Even the jury were angry with the pair – when they returned the verdict against Keatinge (of guilty, naturally) they added a rider formally recording their opinion that the two men had messed up. Still, the main focus of public ire was Keatinge. He was sentenced to five years imprisonment, though as it happened he served only three days of his sentence. On the 27th February 1891 he was found dead in his cell. The official verdict was that he had suffered a stroke from stress, but most believed he had either killed himself, or been inadvertently killed by a guard who saw no reason to be gentle with a man who had raped a twelve year old girl. However he died, it was a squalid end to a squalid life. His obituary in the Sydney Daily Telegraph was a mixture of fact and speculation hiding as fact. Despite somewhat more rigorous research and the clearness of years, the same could be said of this article. James Crouch, also known as Arthur Mereton, also known as Theodore Keatinge, false priest, false ex-priest, pretend Jesuit and professional liar died as he lived – cloaked in his own lies.

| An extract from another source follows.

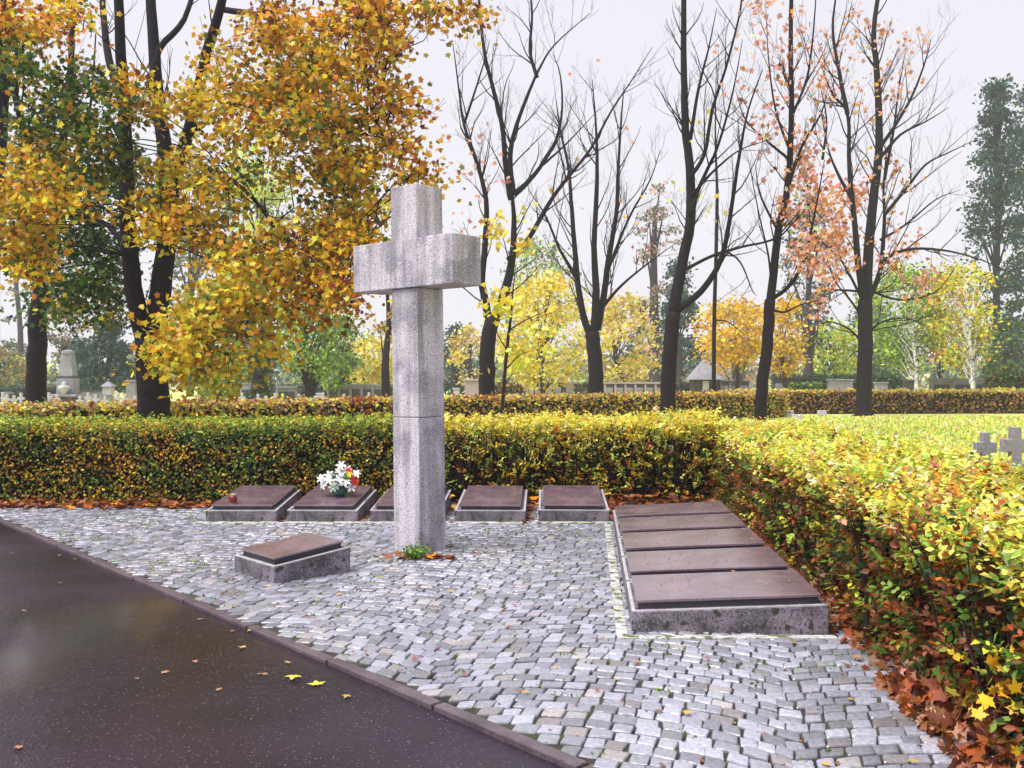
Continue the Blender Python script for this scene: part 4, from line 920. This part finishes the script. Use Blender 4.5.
# ------------------------------------------------------------ fallen leaves
def litter(name, label, P, size, pal, kind='maple', up=2.5, mat='litter'):
    o = leaf_mesh(name, P, size * rng.uniform(.6, 1.2, len(P)), pick(len(P), **pal), kind, norm(rng.normal(0, 1, (len(P), 3)) * [.6, .6, .3] + [0, 0, up]), mat=M[mat])
    return tag(o, label, 'leaf litter', kind='stuff')
RU = dict(rust=4, brown=4, orange=1, dryrust=3, gold=.5); 
n = 1500; x = rng.uniform(-8.5, -1, n); litter('leaf_litter', 'drift of rusty fallen leaves along the foot of the left hedge', np.c_[x, 11.85 + rng.normal(0, .14, n), np.abs(rng.normal(.015, .03, n))], .075, RU)
n = 500; x = rng.uniform(-1, 2.7, n); litter('leaf_litter', 'fallen rusty leaves under the leggy yellow hedge behind the slabs', np.c_[x, 12.0 + rng.normal(0, .25, n), np.abs(rng.normal(.03, .06, n))], .09, RU)
n = 2600; y = rng.uniform(2.4, 11.5, n); x = hx(y) + .10 + rng.normal(0, .11, n) - np.clip(5.2 - y, 0, 3) * .06
z = np.clip((x - hx(y) - .02) * .35, 0, .25) * rng.uniform(.2, 1, n) + .015
litter('leaf_litter', 'deep drift of orange brown maple leaves at the foot of the right hedge', np.c_[x, y, z], .05, dict(rust=4, salmon=.3, orange=.3, brown=8, tan=.5, dryrust=4), 'maple_flat', up=1.0)
n = 750; y = rng.uniform(2.7, 5.0, n); u = np.abs(rng.normal(0, .2, n)); x = 1.86 + .09 * (y - 4) + u - .03
litter('leaf_litter', 'heap of rust red and tan maple leaves at the near end of the right hedge', np.c_[x, y, .01 + np.clip(u, 0, .4) * rng.uniform(.1, .9, n)], .05, dict(rust=3, brown=5, dryrust=5, salmon=.7, tan=1), 'maple_flat', up=.5)
n = 200; y = rng.uniform(3, 9, n); litter('caught_leaves', 'maple leaves caught in the flank of the right hedge', np.c_[hx(y) + .35 + rng.normal(0, .06, n), y, rng.uniform(.05, .75, n)], .036, dict(rust=3, orange=.7, brown=3, yellow=.4), 'maple_flat', up=.0)
n = 22; litter('caught_leaves', 'bright yellow maple leaves caught low in the near end of the right hedge', np.array([1.96, 3.85, .36]) + rng.normal(0, 1, (n, 3)) * [.05, .10, .09], .038, dict(yellow=2, gold=4, lgreen=.6), 'maple_flat', up=.0)
n = 45; litter('leaf_litter', 'brown leaves gathered at the foot of the stone cross', np.c_[-.80 + rng.normal(0, .16, n), 8.45 + rng.normal(0, .07, n), np.abs(rng.normal(.012, .012, n))], .06, RU)
n = 60; litter('leaf_litter', 'orange leaves lying between the back row slabs', np.c_[rng.choice([-2.55, -1.63, -.72, .2, 1.15], n) + rng.normal(0, .06, n), rng.uniform(10.4, 11.6, n), np.full(n, .02)], .07, RU)
n = 4500; y = rng.uniform(14, 43, n); x = rng.uniform(-.5, .62, n) * y; litter('leaf_litter', 'yellow leaves scattered over the lawn', np.c_[x, y, np.full(n, -.035)], .10, dict(yellow=4, lemon=3, gold=1, tan=1), 'quad')
n = 1100; x = rng.uniform(-6, 2, n); y = rng.uniform(3.6, 11.5, n); o_ = (np.c_[x, y] - KP) @ KN; ok = (o_ > .05) & (x < hx(y)) & (rng.uniform(0, 1, n) < np.exp(-o_ * .5) + .15) & ~((x > .6) & (y > 5.8))
litter('leaf_bits', 'trodden crumbs of brown leaf in the joints of the cobbles', np.c_[x, y, np.full(n, .004)][ok], .016, dict(dryrust=3, drytan=3, brown=3, drygold=1.5), 'maple', up=3)
k = rng.integers(0, 5, 150); u = rng.uniform(.1, 1.15, 150) ** .8 ; v = rng.uniform(.1, .8, 150); y = 5.98 + .935 * k + v
litter('leaf_bits', 'crumbs of wet leaf stuck on the stepped slabs', np.c_[.755 + AX * (y - 5.98) + u, y, .12 + .065 / 1.22 * u + .064], .012, dict(dryrust=3, drytan=3, brown=1, drygold=2), 'maple', up=4)
# grass blades on the lawn by the grey crosses
n = 26000; y = 14 + 26 * rng.uniform(0, 1, n) ** 1.5; x = rng.uniform(.28, .62, n) * y
o = leaf_mesh('grass', np.c_[x, y, np.full(n, -.055)], .11 * rng.uniform(.6, 1.2, n), pick(n, lime=3, lgreen=1.5, cream=2, lemon=2, tan=1), 'quad', norm(rng.normal(0, 1, (n, 3)) * [1, 1, .2]), norm(rng.normal(0, .3, (n, 3)) + [0, 0, 1]))
tag(o, 'short yellow-green grass of the lawn at right', 'grass', kind='stuff')
# moss and grass in the joints
n = 2600; x = rng.uniform(-6, 2.3, n); y = rng.uniform(3.6, 11.8, n); ok = ((np.c_[x, y] - KP) @ KN > .1) & (x < hx(y) + .1) & (noise(np.c_[x, y, x], .5) > .25)
P = np.c_[x, y, np.full(n, -.012)][ok]; P = np.repeat(P, 6, 0) + rng.normal(0, 1, (len(P) * 6, 3)) * [.02, .02, 0]
o = leaf_mesh('joint_grass', P, .022, pick(len(P), green=3, lgreen=2, olive=1), 'quad', norm(rng.normal(0, 1, (len(P), 3)) * [1, 1, .2]), norm(rng.normal(0, .5, (len(P), 3)) + [0, 0, 1])); tag(o, 'tufts of grass and moss in the joints of the cobbles', 'grass', kind='stuff')

def make_leaf(colname, size, label, group):
    o = leaf_mesh('fallen_leaf', np.zeros((1, 3)), size, np.array([PAL[colname]]), 'maple_flat', np.array([[0, 0, 1.0]]), mat=M['litter'])
    return tag(o, label, 'fallen leaf', group)
def drop(o, x, y, z, first):
    if not first: o = o.copy(); COL.objects.link(o)
    o.location = (x, y, z); o.rotation_euler = (random.uniform(-.12, .12), random.uniform(-.12, .12), random.uniform(0, 6.28)); sc = random.uniform(.7, 1.15); o.scale = (sc, sc, sc); return o
YEL = [(735, 433), (888, 518), (970, 489), (775, 405), (620, 395), (640, 352)]
BRN = [(155, 230), (512, 322), (662, 460), (677, 460), (420, 455), (48, 645), (350, 472), (152, 160), (30, 155), (60, 300), (500, 428), (595, 352), (290, 185), (190, 170), (560, 500)]
pr = make_leaf('drygold', .030, 'small yellow leaf lying on the wet asphalt beside the kerb', 'yellow leaves on the asphalt')
for i, (a, b_) in enumerate(YEL): q = ground(a / 2.56, 490 + b_ / 2.56); drop(pr, q[0], q[1], -.022, i == 0)
pr = make_leaf('drytan', .026, 'small brownish leaf lying on the wet asphalt', 'brown leaves on the asphalt')
for i, (a, b_) in enumerate(BRN): q = ground(a / 2.56, 490 + b_ / 2.56); drop(pr, q[0], q[1], -.022, i == 0)
for (a, b_), lab in (((752, 470), 'larger of two big yellow maple leaves on the asphalt, with its stalk up'), ((810, 487), 'big flat yellow maple leaf on the asphalt, right of the other')):
    q = ground(a / 2.56, 490 + b_ / 2.56); o = make_leaf('dryyellow', .055, lab, None); o.location = (q[0], q[1], -.02); o.rotation_euler[2] = random.uniform(0, 6)
for cn, cnt, lab, grp in (('dryrust', 55, 'small reddish brown leaf lying on the cobbles', 'reddish leaves on the cobbles'), ('drygold', 35, 'small golden leaf lying on the cobbles', 'golden leaves on the cobbles')):
    pr = make_leaf(cn, .028, lab, grp); i = 0
    while i < cnt:
        x, y = random.uniform(-5, 2), random.uniform(3.8, 10.3); o_ = (np.array([x, y]) - KP) @ KN
        if o_ < .08 or x > hx(y) or random.random() > math.exp(-o_ * .55) + .12 or (x > .6 and y > 5.8): continue
        drop(pr, x, y, .012, i == 0); i += 1
pr = None; i = 0
for cn, lab, grp in (('drytan', 'small fallen leaf lying on a plum coloured slab of the stepped group', 'leaves on the stepped slabs'), ('drygold', 'small golden leaf lying on a back row slab', 'leaves on the back row slabs')):
    pr = make_leaf(cn, .022, lab, grp)
    for i in range(16):
        if cn == 'drytan':
            k = random.randint(0, 4); u = random.uniform(.15, 1.2); y = 5.98 + .935 * k + random.uniform(.08, .8); x = .755 + AX * (y - 5.98) + u; z = .12 + .065 / 1.22 * u + .062
        else:
            k = [0, 0, 0, 1, 2, 3, 4][random.randint(0, 6)]; v_ = random.uniform(.1, 1.1); y = YB + v_; x = (back[k][0] - CX) / F * YB + random.uniform(-.33, .33); z = .125 + .09 / 1.24 * v_ + .062
        drop(pr, x, y, z, i == 0)

# ------------------------------------------------------------ haze
hz = MB().box((0, 100, 24), (410, 360, 54)).build('haze', bpy.data.materials.new('haze')); tag(hz, kind='stuff', label='thin pale morning haze filling the air', cat='haze')
m = hz.data.materials[0]; m.use_nodes = True; n = m.node_tree; n.nodes.remove(n.nodes['Principled BSDF'])
pv = n.nodes.new('ShaderNodeVolumePrincipled'); pv.inputs['Density'].default_value = .0010; pv.inputs['Color'].default_value = (.88, .91, 1.0, 1); pv.inputs['Anisotropy'].default_value = .2
n.links.new(pv.outputs[0], n.nodes['Material Output'].inputs['Volume'])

Images via wikimedia except where stated. Banner is a detail from “Sermon and Deeds of the Antichrist” by Luca Signorelli. No known photos of Crouch, Mereton or Keatinge seem to exist. (If you know of any, please let us know in the comments!)

[1] The actual site of the Battle of Hastings.

[2] Oddly, Anglican convents had been around since the 1840s with virtually no complaint. Anglican nuns even accompanied Florence Nightingale to the Crimea as nurses.

[3] Her surname may have been “Law”, as he referred to her as a direct descendant of William Law (author of A Serious Call to a Devout Life).

[4] Some sources give the date of this trip as 1870, but given the people he allegedly met on the trip 1881 is a far more likely date. Either that, or he made two trips.

[5] Famous for granting his authority to an Anglican order of nuns in New York in 1865, oddly enough.

[6] He may have been inspired by Charles Chiniquy, a former Catholic priest who was excommunicated for practising while suspended from duties, and who retaliated by becoming a Presbyterian pastor, joining the Orange Order, and accusing the Vatican of having orchestrated the American Civil War and the assassination of Abraham Lincoln.

[7] Though New York had a Cardinal at the time, so he didn’t take over as the leader of Catholicism in the city until 1885.